One of these ideas for this state is a way to make it less hostile to business.
This state has a reputation for VERY aggressively collecting any and all taxes that it thinks anyone owes it. It has aggressive taxation for the residents and more aggressive taxation for businesses. This has to change if it is ever to bring more business and more employment here. The way things are at this moment it is driving away good jobs and leaving the remainder to pay higher taxation on the services being applied.

Here's a quick and easy way to increase business presence (and thus, jobs) in this state:
Offer a five year 50% tax reduction for any company that creates new jobs (only applicable on the percentage of their company that the new jobs reflect). If they have employees and hire a tenth they get 50% tax cut on 10% of their profit. If they have no presence in this state and they open a factory or call center or retail outlet they get 50% tax break on the entire facility that they open. Attach a rider to this tax break: any company opting into this break MUST retain the affected positions for a total of 10 years. Failure to retain the positions for 10 years means the company must pay back the discount PLUS INTEREST.

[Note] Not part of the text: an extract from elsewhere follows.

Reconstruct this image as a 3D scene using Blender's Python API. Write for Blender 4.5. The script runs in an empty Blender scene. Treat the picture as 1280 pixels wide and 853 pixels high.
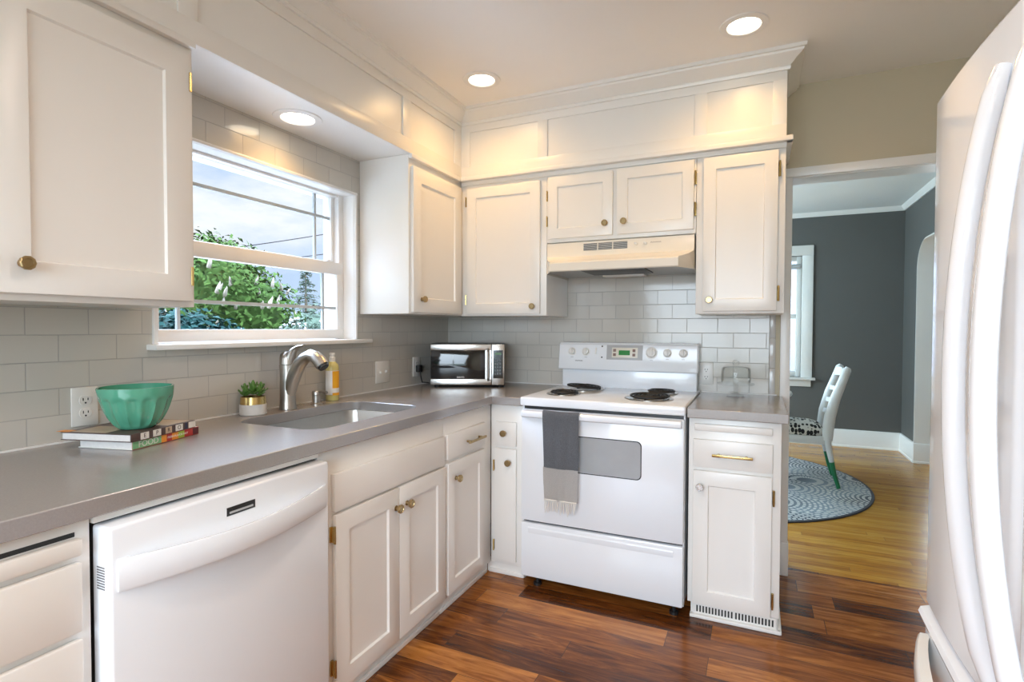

The state government is unable to see past the "lost revenue" created by the cut to see why this is beneficial even though it is VERY SIMPLE.
Its simplicity is its beauty: some money is better than no money.
The newly created jobs will, usually, generate more taxable income for the company. That additional income will be taxed at a discounted rate, but if the company had not expanded then it wouldn't have any new revenue to tax in the first place. Some new revenue is better than no new revenue.
The newly created job will go to a person. That person will have income. That income, which did not exist before, will be taxed by the income tax. Some revenue is better than no revenue.
The newly created job will have income. That income will be used to purchase more goods and services in the state. Those goods and services are taxed. Some revenue is better than no revenue.
The person who holds this job may or may not have been unemployed before. If they were they no longer will be. This means that they will be earning their money instead of receiving an hand-out from the state while they seek a new job. No negative revenue is better than some negative revenue.
Locking in a new job for 10 years is a boon to the general economy. The tax cut is a boon to the companies that are on the edge of creating a new job but who can't quite afford it right now.
Locking in the new jobs for 10 years locks the employers into the state for that time. It makes it easier to get in and get started but harder to exit.

Since what we need is to reverse the trend of it being easy to exit and hard to start we should examine this.

Any politician is welcome to use this idea so long as they openly admit it is not their own and direct people here if they are asked whose idea if is.
Any politician who likes this idea is free to comment on the post. I am happy to share many other ideas that I think would improve the quality and diversity of available services while holding costs steady OR reducing costs while holding the quality and diversity of services constant. It's REALLY hard to reduce costs AND increase services but I even have a few ideas about where that can be done.

Yes, I think to much about everything.